Scott was a four foot ten double-agent sent by Nono’s malicious shadow militia to sabotage the Dog camp from within. Scott was expert at this, blundering and stuttering the whole time and ballsing up any investigation with his vacillation and hemming and hawing. Dog was naturally incapable of combating this cause he’s prone to hem haw and space out vacantly himself.

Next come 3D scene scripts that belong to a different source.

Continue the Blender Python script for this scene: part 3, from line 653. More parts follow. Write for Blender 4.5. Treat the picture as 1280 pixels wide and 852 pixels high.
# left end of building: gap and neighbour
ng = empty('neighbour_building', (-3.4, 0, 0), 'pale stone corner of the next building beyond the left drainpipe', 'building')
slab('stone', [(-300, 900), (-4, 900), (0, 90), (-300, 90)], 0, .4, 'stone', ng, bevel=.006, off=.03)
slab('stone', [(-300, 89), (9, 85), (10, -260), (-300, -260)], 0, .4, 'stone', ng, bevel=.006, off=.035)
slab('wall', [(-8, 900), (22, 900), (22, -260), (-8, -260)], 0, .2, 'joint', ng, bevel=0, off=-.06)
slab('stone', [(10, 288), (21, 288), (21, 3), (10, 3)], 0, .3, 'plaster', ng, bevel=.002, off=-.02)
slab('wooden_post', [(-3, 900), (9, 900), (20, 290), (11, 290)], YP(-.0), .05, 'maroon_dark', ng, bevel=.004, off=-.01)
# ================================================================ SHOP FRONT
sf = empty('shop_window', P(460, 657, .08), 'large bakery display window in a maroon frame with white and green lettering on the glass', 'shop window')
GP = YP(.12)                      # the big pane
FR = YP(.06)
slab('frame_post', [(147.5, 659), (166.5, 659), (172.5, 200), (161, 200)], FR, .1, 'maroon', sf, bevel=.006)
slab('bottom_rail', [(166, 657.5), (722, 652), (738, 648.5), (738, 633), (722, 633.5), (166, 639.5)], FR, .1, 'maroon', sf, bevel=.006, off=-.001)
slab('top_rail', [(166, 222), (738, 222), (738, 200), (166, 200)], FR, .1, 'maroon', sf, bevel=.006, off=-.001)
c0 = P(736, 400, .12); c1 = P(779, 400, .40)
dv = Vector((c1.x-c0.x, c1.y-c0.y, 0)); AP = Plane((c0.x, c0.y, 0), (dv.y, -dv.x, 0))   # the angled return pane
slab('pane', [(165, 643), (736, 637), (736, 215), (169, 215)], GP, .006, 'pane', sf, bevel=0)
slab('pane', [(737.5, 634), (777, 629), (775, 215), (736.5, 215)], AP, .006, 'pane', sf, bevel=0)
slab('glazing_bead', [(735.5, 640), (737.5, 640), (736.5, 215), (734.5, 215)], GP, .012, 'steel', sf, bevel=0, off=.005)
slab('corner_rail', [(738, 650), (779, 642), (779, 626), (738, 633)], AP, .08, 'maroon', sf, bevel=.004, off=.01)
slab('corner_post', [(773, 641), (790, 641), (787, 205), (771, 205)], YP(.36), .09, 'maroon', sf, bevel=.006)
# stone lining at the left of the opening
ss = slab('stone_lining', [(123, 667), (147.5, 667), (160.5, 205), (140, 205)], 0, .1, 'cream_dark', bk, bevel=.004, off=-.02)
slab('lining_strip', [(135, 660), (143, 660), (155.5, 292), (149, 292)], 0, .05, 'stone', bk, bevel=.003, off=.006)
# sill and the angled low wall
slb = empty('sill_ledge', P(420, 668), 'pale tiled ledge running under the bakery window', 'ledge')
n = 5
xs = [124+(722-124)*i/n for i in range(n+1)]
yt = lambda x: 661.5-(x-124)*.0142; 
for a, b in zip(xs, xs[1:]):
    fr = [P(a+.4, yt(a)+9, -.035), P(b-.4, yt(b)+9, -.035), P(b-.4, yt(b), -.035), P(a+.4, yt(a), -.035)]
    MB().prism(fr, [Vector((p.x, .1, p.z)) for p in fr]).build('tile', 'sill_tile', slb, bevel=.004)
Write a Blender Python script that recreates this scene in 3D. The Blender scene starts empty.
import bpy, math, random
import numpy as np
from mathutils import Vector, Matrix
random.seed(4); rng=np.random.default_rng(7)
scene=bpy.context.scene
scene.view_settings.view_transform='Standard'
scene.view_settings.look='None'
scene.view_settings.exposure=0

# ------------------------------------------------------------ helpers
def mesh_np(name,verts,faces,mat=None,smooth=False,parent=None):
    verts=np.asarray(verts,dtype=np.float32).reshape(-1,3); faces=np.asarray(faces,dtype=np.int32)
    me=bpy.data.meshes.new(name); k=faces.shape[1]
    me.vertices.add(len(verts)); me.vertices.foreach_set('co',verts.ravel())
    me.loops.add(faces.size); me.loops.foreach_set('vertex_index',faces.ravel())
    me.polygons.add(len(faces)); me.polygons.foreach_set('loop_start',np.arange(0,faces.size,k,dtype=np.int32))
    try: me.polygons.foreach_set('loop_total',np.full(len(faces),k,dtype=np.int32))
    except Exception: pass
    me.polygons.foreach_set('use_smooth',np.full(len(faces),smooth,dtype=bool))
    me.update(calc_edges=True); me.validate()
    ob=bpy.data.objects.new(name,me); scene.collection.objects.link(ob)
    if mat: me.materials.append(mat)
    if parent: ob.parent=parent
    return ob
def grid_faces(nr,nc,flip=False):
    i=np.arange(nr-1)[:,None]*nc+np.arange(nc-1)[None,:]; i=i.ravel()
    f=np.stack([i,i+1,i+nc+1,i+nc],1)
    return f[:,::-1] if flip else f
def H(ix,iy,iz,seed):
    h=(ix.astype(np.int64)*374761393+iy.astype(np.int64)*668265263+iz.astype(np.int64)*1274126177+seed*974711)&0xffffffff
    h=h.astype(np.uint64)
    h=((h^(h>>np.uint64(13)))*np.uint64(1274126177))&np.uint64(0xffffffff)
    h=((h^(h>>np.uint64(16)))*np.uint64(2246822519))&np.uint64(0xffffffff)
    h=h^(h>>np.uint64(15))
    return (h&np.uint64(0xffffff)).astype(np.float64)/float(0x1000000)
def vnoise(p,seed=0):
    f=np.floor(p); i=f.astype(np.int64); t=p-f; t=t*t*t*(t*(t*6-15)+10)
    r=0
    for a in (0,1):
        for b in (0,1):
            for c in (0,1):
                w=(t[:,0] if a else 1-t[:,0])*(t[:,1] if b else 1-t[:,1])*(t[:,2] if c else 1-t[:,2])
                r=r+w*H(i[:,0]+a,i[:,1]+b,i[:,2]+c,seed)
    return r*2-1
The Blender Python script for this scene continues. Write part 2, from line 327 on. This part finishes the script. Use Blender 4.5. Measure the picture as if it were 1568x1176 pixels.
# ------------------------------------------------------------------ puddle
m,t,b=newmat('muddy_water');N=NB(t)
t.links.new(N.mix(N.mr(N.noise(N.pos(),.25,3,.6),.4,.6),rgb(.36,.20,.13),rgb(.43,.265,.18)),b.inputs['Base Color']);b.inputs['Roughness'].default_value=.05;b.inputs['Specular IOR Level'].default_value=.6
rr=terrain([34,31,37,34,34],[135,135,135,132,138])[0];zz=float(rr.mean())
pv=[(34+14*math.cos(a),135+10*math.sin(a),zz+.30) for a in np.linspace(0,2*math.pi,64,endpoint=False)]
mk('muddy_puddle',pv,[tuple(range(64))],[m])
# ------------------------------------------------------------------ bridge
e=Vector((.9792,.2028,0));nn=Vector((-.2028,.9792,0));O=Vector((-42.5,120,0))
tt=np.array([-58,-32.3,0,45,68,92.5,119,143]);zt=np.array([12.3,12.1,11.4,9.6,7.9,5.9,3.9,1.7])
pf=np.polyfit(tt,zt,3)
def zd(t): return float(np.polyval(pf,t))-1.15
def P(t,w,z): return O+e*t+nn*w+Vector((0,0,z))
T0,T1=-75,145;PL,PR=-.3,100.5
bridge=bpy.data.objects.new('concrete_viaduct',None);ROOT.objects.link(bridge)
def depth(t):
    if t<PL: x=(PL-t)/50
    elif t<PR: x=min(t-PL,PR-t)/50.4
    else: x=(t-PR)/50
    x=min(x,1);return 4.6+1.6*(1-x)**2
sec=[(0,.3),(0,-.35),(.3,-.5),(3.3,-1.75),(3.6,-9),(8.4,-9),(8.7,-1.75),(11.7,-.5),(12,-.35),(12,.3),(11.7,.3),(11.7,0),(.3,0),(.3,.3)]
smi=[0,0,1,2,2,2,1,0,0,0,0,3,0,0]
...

Scott was so short he was like a sinister dwarf from a circus of crime. I expected him to turn up at any point in a clown suit and turn somersaults while throwing skittles at the team. But he lost out in the end because Beth donned her deerstalker and solved the conspiracy and begad she had the last laugh. She said, “Scott, we caught you out, interloper at the margins that ye are, and now you are expelled from society.” Scott, who you see had once been a bounty-hunter himself and had found a sort of kinship there that he had never felt before outside of the circus, walked across the parking lot sniffling with his head hung in shame. He looked even samller than usual, the figure he cut there as he trundled into the distance. He walked out to the perimeters of the outer city limits and then he kept walking down tords the creek. Perhaps he is still walking – or perhaps his figurative hat is floating.
I was puzzled, though, why Dog and crew would pursue Nono after they knew that his bail had been paid and his warrant had been pulled the night before. They knew he was trying to scam them, but they still showed up. For what?
To taunt him, was the reason. I watched this story unfold for an hour just to see some childish chest-puffing and drubbing at its end?
Dog and his “pound” need to really work on their narrative endings.
Sometimes the cops come into Dog the Bounty Hunter and foul up the whole story. Dog is always put out by this, largely because he doesn't get his money when the cops arrest the perp. But also it makes for a poor show. Sometimes Dog is duly obeisant and says that the cops are "our big brother" but other times - like today - he spits the word "cops" like everybody else does.
It really is important to be able to finish a narrative with a flourish.